» WORK TO DO:
Using the listing below, select the lines with the word "Write" and copy them.

::: STORED RECORDS :::

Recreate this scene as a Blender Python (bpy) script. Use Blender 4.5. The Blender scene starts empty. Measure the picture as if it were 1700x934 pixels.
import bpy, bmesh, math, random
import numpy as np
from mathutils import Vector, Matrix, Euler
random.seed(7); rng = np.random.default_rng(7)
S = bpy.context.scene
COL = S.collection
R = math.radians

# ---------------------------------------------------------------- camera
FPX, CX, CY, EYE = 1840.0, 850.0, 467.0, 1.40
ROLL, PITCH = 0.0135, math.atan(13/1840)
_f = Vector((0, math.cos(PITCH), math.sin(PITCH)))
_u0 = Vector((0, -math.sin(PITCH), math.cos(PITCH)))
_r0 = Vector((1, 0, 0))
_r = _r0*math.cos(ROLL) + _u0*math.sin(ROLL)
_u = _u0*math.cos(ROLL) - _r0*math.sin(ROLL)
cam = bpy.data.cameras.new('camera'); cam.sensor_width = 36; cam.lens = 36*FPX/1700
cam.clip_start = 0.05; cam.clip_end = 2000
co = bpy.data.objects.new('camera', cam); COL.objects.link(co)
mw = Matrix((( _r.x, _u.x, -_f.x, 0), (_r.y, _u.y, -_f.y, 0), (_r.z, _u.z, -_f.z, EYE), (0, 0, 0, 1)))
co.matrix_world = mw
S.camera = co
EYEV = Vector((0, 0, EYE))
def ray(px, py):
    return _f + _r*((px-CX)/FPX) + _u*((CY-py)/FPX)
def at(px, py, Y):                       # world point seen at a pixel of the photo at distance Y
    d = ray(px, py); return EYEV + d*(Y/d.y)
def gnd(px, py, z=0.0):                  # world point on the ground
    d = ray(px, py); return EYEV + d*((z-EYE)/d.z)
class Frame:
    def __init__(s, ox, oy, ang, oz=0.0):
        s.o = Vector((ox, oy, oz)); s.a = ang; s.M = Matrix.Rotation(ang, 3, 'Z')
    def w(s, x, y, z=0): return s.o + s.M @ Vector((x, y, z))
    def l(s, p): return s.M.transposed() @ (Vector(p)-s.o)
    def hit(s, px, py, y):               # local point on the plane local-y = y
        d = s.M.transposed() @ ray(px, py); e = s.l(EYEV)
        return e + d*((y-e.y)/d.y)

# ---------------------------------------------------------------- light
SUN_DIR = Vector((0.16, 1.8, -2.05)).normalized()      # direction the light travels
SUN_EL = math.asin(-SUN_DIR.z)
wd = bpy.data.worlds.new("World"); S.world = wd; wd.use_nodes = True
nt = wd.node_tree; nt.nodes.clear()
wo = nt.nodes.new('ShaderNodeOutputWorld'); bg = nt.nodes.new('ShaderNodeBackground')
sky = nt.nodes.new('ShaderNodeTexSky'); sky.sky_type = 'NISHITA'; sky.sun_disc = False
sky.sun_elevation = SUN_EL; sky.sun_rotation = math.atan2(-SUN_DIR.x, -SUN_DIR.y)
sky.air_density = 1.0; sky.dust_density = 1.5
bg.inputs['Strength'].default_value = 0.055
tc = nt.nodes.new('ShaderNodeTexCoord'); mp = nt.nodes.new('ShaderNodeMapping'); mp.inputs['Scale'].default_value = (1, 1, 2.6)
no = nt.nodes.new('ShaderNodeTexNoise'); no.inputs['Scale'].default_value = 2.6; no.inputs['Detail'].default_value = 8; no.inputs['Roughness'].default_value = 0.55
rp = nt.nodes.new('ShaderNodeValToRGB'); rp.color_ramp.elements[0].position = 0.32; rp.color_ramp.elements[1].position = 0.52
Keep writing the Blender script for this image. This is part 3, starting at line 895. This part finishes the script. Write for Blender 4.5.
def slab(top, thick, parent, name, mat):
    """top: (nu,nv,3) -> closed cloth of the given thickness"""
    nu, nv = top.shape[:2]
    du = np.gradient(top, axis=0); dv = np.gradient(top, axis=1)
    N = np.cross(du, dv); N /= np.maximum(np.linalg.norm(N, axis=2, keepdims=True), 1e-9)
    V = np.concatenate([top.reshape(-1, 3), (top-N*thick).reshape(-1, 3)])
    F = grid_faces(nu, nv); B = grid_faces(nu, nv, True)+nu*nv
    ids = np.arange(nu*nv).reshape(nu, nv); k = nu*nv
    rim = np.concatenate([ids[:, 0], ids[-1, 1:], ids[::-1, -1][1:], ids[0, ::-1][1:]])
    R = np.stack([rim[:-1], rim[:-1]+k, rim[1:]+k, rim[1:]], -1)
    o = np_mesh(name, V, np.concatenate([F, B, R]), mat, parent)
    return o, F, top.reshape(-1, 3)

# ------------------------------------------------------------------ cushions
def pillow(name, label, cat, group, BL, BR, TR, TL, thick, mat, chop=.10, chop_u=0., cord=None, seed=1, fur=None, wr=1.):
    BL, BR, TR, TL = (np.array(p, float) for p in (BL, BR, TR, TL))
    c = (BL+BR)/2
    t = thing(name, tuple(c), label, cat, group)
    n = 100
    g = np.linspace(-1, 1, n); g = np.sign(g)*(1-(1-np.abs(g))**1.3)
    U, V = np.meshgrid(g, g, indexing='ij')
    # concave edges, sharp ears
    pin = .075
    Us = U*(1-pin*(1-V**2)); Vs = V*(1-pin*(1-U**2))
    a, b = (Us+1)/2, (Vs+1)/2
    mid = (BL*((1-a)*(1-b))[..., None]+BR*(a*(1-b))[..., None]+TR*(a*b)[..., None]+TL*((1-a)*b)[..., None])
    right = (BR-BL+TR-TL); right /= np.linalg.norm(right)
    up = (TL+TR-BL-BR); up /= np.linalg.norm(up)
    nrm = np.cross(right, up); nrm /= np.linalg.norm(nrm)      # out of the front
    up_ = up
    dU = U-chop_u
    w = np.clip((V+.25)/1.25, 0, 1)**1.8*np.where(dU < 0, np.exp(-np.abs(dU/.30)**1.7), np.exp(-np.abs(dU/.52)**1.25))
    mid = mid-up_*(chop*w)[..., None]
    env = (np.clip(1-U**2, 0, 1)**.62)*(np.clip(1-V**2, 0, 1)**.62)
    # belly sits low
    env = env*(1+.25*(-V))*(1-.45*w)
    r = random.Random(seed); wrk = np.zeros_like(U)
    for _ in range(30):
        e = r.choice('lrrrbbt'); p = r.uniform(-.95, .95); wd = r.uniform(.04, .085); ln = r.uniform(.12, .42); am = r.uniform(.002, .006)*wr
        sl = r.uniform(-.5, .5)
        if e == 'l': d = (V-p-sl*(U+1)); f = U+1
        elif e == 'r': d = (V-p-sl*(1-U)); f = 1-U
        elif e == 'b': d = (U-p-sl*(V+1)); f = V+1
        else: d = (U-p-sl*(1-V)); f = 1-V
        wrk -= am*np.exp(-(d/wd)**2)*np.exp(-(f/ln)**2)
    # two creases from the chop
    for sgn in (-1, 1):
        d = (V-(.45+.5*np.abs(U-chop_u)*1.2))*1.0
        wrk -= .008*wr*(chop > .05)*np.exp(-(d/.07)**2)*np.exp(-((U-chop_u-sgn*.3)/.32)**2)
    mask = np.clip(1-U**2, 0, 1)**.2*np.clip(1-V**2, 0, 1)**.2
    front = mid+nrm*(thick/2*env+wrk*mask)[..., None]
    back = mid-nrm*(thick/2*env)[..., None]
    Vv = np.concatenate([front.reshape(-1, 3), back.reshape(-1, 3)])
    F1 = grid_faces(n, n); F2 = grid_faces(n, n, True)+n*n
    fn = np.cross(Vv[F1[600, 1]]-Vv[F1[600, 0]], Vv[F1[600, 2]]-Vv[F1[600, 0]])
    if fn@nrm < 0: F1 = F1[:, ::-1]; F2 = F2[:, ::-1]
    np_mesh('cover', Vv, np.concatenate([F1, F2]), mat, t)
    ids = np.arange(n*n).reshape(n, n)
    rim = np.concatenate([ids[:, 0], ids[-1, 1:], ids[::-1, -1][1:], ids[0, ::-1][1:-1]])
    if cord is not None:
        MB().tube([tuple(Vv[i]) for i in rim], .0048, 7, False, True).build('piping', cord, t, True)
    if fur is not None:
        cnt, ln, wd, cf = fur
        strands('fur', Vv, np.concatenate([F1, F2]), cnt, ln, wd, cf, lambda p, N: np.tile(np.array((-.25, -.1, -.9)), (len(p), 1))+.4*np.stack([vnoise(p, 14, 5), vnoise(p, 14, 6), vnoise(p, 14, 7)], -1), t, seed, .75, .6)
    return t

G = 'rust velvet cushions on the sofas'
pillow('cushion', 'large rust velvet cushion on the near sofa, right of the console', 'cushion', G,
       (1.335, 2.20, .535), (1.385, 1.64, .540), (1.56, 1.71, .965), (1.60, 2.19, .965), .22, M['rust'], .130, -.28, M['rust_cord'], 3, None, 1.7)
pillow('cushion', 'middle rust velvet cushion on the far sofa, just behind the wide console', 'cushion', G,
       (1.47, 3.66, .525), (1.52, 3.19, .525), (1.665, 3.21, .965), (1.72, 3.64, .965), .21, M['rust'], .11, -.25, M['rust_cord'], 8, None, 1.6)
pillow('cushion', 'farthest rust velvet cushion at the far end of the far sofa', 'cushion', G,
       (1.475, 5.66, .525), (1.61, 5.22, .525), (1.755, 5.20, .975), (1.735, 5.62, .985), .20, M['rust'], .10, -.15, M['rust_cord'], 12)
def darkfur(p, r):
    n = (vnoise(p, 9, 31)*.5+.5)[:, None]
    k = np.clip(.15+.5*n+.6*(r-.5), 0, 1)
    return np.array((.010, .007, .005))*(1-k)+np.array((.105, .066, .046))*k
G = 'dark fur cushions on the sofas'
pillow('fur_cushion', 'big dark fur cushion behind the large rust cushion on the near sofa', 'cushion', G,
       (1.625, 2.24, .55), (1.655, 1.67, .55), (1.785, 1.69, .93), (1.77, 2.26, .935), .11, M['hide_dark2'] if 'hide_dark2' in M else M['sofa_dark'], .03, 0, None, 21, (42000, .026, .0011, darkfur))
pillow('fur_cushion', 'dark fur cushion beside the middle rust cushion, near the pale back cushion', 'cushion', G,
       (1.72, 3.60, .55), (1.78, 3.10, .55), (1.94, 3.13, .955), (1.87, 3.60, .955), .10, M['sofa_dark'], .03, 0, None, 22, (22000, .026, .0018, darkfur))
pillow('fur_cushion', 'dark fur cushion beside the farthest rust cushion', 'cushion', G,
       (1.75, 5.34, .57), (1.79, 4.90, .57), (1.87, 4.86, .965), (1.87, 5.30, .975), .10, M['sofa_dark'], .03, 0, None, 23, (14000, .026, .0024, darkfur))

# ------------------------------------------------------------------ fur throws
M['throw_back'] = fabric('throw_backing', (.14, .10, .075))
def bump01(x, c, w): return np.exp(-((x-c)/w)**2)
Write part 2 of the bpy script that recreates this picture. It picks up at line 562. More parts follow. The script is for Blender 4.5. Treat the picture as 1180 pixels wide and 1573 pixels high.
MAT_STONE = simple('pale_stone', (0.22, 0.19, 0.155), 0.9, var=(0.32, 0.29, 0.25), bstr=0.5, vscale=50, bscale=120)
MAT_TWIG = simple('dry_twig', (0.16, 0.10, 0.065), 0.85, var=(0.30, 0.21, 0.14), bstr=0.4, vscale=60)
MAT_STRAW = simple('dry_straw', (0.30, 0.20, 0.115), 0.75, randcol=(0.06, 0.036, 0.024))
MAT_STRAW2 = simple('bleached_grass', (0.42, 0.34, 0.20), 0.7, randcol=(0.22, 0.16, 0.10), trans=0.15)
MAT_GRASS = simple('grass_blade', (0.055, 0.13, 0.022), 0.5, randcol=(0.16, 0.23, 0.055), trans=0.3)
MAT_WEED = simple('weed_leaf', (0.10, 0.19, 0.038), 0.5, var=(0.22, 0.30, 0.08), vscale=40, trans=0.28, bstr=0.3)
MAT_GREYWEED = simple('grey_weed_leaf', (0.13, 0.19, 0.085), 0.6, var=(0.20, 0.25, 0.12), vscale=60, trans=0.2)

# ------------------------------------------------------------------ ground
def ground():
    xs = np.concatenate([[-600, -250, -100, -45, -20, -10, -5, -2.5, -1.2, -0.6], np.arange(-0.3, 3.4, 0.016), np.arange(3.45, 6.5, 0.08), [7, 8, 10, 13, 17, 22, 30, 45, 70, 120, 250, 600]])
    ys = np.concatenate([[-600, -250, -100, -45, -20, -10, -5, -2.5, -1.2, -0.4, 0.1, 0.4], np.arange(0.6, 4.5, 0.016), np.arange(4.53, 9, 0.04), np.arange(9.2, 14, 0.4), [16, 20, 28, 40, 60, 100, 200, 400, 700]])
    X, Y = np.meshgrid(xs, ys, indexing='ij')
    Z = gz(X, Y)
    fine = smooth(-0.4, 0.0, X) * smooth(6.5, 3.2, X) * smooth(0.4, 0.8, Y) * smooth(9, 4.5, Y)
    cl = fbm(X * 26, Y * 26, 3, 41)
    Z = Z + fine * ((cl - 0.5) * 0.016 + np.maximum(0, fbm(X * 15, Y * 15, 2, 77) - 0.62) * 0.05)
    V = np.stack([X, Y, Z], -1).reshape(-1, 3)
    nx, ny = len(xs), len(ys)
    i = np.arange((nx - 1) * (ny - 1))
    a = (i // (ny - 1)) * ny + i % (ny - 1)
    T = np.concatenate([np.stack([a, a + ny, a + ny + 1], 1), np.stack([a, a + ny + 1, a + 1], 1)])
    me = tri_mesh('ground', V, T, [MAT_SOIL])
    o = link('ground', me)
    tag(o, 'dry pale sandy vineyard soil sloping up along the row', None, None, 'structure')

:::

» ANSWER TO THE PROBLEM:
Keep writing the Blender script for this image. This is part 3, starting at line 895. This part finishes the script. Write for Blender 4.5.
Write part 2 of the bpy script that recreates this picture. It picks up at line 562. More parts follow. The script is for Blender 4.5. Treat the picture as 1180 pixels wide and 1573 pixels high.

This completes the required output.